Aber das beschreibt nur einen extremen Pol, was die Ansichten innerhalb der russischen Gemeinschaft anbetrifft. „Für uns waren Begriffe wie,Besatzung' und,Besatzer' schon immer gängige Redewendungen“, gibt meine Kollegin Polina zu. Sie ist Russin und gegen Ende der Sowjetzeit in Tallinn geboren. Als estnische Staatsbürgerin spricht sie perfekt Estnisch, unterstützt die Ukraine und die Ukrainer. In diesem Sommer ist sie selbst nach Kyjiw gereist.
Der Krieg gegen die Ukraine erinnert sie an die Zeit vor 80 Jahren, als Estland nach der sowjetischen Besatzung seine Unabhängigkeit verlor.
In Estland leben heute 300.000 Personen, deren Muttersprache Russisch ist. Formal sind sie wirklich „Besatzer“ und „Kinder von Besatzern“ oder etwas milder ausgedrückt „sowjetische Kolonialisten“. Vor der Besetzung Estlands durch die Sowjetunion 1940 machten die Russen dort 8 Prozent der Bevölkerung aus, heute sind es rund 23 Prozent. Die sowjetischen Behörden holten Arbeiter und Militärs ins Land – die einheimische Bevölkerung wurde nicht nach ihrer Meinung gefragt –, um die ethnische Geschlossenheit aufzuweichen.

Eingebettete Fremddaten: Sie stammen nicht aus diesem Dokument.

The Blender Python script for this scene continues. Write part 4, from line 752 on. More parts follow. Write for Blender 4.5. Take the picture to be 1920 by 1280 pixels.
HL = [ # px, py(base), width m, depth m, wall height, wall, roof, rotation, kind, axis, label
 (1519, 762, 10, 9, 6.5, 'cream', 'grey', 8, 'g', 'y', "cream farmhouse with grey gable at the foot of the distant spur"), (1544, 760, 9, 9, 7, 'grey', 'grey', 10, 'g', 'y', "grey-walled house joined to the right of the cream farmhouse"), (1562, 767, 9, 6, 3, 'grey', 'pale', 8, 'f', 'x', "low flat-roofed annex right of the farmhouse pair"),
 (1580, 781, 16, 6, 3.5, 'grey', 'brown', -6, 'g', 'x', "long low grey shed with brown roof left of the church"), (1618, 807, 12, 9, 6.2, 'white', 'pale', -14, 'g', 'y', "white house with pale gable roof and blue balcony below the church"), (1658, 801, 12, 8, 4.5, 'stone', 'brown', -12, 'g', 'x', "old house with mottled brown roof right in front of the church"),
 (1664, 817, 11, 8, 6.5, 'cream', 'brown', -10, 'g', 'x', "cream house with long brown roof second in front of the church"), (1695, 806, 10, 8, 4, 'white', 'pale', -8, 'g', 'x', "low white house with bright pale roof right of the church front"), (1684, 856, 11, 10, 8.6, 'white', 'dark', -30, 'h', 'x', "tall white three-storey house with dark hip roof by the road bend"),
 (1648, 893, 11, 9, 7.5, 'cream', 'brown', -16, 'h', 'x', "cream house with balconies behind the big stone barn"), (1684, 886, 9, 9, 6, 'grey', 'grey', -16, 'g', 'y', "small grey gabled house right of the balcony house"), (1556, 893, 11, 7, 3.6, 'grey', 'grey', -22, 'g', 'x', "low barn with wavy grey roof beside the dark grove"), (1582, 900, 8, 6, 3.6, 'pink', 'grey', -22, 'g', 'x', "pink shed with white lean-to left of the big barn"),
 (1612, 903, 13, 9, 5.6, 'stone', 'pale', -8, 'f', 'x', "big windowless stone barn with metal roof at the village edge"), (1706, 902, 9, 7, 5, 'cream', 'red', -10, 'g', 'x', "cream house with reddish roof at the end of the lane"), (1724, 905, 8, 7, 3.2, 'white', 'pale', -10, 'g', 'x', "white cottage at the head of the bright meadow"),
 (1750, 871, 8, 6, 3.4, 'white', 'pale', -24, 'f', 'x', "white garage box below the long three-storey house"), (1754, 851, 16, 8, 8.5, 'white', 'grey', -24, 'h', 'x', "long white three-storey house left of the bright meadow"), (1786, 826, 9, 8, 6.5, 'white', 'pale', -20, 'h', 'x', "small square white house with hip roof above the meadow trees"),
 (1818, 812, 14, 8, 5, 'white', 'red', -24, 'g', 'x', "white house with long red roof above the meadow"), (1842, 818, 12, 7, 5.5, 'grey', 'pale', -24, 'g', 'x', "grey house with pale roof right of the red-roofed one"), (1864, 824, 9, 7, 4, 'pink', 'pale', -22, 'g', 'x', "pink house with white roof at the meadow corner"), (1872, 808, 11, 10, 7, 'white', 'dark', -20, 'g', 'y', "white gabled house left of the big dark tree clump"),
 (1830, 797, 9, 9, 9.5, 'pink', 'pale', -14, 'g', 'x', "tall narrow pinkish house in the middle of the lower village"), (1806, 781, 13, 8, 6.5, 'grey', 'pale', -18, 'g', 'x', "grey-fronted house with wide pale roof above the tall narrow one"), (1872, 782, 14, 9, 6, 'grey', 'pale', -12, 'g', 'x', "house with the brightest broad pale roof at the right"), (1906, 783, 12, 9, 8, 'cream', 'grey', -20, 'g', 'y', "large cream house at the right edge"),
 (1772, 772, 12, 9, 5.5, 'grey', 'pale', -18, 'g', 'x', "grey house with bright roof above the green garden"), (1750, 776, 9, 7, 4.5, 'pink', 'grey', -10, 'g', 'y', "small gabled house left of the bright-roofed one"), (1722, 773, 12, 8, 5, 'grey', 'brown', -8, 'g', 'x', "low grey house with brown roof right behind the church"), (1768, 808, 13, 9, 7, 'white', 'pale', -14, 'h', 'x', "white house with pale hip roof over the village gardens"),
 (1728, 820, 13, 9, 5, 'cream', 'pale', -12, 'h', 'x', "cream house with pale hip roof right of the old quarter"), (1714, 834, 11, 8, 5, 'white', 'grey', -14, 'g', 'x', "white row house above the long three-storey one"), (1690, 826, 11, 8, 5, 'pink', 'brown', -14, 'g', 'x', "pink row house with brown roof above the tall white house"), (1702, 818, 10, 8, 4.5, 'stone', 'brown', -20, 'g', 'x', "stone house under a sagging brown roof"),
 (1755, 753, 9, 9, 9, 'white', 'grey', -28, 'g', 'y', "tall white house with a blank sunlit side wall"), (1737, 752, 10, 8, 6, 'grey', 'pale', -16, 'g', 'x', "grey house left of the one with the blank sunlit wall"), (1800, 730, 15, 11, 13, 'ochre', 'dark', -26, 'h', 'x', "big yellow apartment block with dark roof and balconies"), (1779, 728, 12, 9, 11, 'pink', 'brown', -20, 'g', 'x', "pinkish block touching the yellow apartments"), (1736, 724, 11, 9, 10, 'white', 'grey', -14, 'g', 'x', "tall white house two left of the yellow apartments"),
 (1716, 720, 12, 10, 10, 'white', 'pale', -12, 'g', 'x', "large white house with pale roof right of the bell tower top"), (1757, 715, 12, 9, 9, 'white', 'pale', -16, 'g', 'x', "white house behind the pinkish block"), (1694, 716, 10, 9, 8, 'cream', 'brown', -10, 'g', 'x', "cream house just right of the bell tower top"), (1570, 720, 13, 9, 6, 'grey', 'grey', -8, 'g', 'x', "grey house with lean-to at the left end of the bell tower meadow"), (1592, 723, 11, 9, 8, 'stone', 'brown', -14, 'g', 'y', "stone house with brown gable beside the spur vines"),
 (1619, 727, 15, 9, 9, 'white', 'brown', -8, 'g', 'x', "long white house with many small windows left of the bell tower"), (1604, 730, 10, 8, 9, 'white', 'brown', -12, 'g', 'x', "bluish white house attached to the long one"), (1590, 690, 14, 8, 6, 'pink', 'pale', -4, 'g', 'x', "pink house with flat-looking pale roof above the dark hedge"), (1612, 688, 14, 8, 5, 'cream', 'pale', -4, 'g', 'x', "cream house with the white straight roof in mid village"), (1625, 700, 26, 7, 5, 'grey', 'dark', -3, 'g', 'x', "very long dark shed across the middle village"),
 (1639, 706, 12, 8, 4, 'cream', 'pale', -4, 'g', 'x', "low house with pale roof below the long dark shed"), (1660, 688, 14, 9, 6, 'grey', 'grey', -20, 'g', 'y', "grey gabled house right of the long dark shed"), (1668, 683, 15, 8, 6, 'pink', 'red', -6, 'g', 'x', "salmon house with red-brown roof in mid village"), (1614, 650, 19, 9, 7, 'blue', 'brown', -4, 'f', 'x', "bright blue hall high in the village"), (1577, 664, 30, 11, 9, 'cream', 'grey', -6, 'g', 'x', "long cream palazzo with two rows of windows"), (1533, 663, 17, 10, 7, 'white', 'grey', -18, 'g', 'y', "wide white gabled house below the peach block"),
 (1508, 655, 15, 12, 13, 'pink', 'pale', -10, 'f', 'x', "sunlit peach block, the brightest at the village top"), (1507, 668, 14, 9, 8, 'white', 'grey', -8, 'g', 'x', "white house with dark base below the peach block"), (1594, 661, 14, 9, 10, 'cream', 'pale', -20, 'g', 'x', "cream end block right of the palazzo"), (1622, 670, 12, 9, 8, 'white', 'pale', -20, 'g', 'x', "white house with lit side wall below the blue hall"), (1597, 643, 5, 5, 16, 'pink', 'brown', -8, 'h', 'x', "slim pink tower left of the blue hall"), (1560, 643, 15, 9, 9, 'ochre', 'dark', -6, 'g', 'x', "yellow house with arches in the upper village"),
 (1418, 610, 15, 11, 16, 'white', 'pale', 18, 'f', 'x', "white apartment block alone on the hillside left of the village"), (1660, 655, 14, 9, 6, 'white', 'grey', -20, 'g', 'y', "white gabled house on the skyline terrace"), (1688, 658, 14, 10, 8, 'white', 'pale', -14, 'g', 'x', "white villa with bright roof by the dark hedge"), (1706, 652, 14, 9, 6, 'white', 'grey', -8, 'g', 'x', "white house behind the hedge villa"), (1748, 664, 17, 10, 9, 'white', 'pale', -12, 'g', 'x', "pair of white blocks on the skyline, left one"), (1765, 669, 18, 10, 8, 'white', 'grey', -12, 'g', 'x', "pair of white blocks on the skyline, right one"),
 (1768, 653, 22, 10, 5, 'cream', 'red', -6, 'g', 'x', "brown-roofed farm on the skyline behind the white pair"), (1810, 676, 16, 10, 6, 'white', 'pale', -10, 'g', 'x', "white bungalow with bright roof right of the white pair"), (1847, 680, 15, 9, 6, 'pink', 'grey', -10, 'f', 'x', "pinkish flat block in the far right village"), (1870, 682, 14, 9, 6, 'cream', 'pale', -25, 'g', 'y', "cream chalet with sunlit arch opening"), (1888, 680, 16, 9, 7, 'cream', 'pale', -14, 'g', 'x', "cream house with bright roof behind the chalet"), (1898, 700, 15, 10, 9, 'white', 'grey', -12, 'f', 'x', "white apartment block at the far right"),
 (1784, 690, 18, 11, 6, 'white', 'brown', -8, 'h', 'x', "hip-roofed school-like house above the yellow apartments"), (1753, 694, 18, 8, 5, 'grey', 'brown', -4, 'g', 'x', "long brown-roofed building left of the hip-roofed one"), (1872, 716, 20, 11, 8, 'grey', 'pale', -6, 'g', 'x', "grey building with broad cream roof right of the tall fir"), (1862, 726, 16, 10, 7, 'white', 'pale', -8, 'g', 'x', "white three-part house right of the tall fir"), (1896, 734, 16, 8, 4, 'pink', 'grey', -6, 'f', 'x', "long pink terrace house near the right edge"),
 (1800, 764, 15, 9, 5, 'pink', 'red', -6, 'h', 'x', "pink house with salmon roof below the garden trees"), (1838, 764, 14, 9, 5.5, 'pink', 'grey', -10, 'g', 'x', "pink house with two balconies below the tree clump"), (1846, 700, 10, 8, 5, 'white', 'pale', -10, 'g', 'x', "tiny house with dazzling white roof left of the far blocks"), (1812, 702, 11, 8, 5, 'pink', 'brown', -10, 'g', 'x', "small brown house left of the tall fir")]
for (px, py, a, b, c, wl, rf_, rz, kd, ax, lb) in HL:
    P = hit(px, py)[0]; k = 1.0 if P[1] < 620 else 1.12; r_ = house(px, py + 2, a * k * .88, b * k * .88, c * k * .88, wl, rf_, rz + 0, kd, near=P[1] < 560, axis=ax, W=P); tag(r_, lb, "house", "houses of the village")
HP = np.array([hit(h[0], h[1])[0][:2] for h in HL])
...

Polinas Mann ist Russe, der nach Estland gezogen ist. Er arbeitet als Freiwilliger für die NGO Mariupol Sõbrat (Freunde Mariupols). Sie hilft Geflüchteten aus der Ukraine, die auf der Durchreise in Estland sind. Die Verkehrssprache der Freiwilligen ist Russisch. Dem Team gehören Esten, Ukrainer, Belarussen und Russen sowie Migranten an, die erst vor Kurzem gekommen sind. Das ist der andere Pol. Welche Position die stärkere Anziehungskraft haben wird, lässt sich derzeit noch nicht sagen.